The only sad note in this for Rogers is that the October numbers showed what could have been possible if the Jays had succeeded in their attempt to make the World Series for the first time in 22 years. While the audience of 5.12 million for the final game did not come close to the record for a Canadian sports event – that is the 16.6 million who watched Canada win the men's hockey gold at the 2010 Vancouver Olympics when Sportsnet was part of a consortium with TSN and CTV – it was much better than Rogers' NHL numbers last spring when no game drew more than four million viewers.

It should be noted Rogers accomplished this despite battling the baseball playoff schedule. Since several U.S. networks control the postseason baseball rights, they gave prime-time preference to the big-market U.S. teams, relegating the Jays to lots of afternoon games. Then again, this also meant Sportsnet had the games to itself and did not share them with another network as it does with the NHL.
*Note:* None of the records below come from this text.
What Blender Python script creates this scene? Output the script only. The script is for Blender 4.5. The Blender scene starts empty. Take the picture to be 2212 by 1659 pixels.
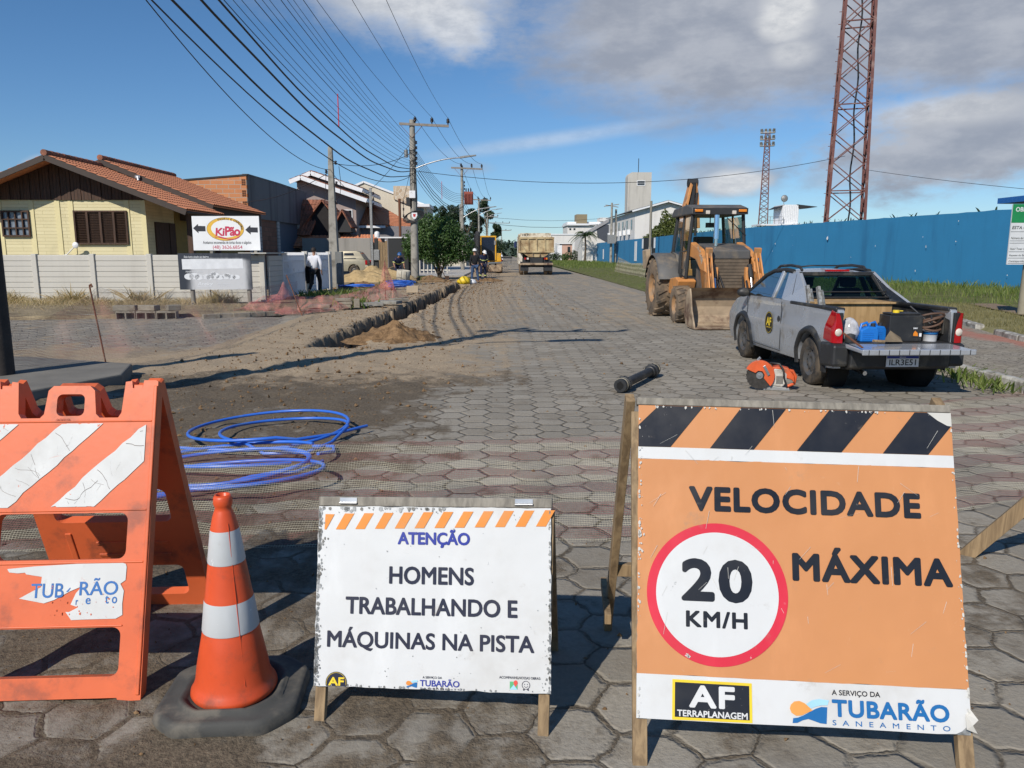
import bpy, bmesh, math, random
from mathutils import Vector, Matrix, noise as mn
R = math.radians
rnd = random.Random(7)
SC = bpy.context.scene
COL = SC.collection

# ---------------------------------------------------------------- camera, sky, sun, exposure
cam_d = bpy.data.cameras.new("camera")
cam = bpy.data.objects.new("camera", cam_d)
COL.objects.link(cam)
cam.location = (0, 0, 1.55)
cam.rotation_euler = (R(90 - 9.65), 0, R(-0.884))
cam_d.sensor_width = 36.0
cam_d.lens = 36.0 * 1661 / 2212
cam_d.clip_start = 0.05
cam_d.clip_end = 3000
SC.camera = cam
SUN = Vector((-0.65, -1.07, 1.0)).normalized()      # towards the sun
SUN_EL = math.asin(SUN.z)
SUN_ROT = math.atan2(SUN.x, SUN.y)
sun_d = bpy.data.lights.new("sun", 'SUN')
sun_d.energy = 4.5
sun_d.angle = R(0.5)
sun_d.color = (1.0, 0.93, 0.83)
sun = bpy.data.objects.new("sun", sun_d)
sun.rotation_euler = SUN.to_track_quat('Z', 'Y').to_euler()
sun.location = (-20, -30, 40)
COL.objects.link(sun)
SC.view_settings.view_transform = 'Standard'
SC.view_settings.look = 'None'
SC.view_settings.exposure = 0.0
SC.view_settings.gamma = 1.0
try:
    SC.view_settings.use_curve_mapping = False
except Exception:
    pass


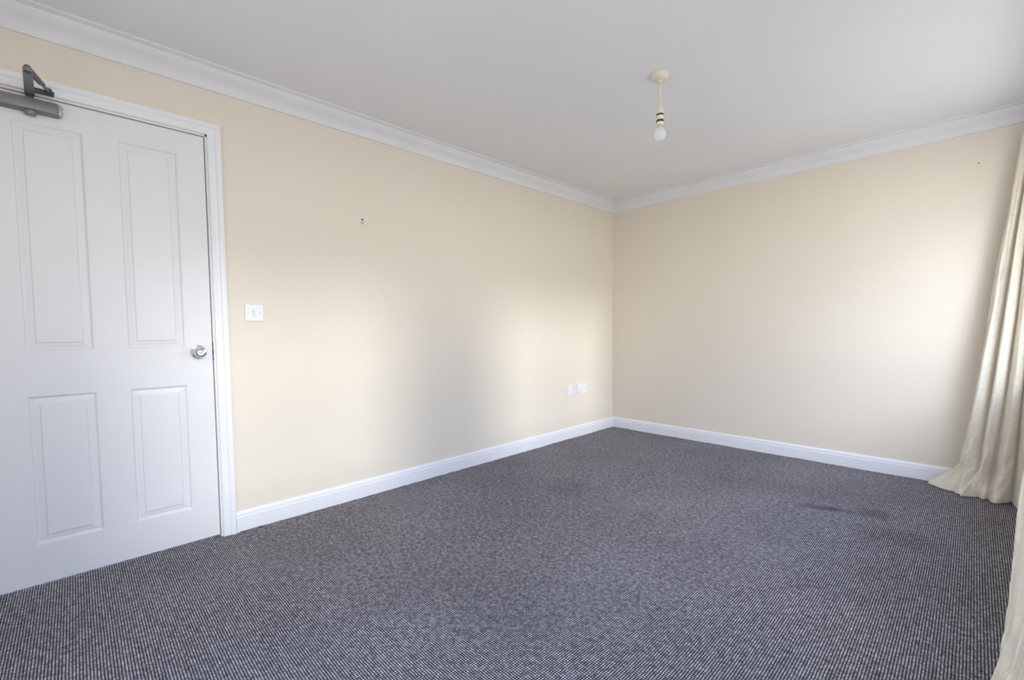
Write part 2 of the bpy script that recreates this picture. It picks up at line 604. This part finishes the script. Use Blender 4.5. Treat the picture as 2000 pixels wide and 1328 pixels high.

However, the viewers turned out in much bigger numbers for the Jays' afternoon playoff games than they did for Toronto Maple Leafs games in prime time. For example, an average of 3.85 million viewers took in Game 2 of the ALCS on the afternoon of Oct. 17 while 1.6 million watched the Leafs play against their former star Phil Kessel for the first time in a game with the Pittsburgh Penguins a few hours later.

The dominance extended to radio as well. The fall radio ratings are not available yet but in the overall summer numbers, the Jays' flagship station, Sportsnet The Fan 590, clobbered TSN 1050 Toronto. The Fan drew an average audience share of 4 per cent in number of hours tuned from June through August while TSN had a minuscule 0.5-per-cent share.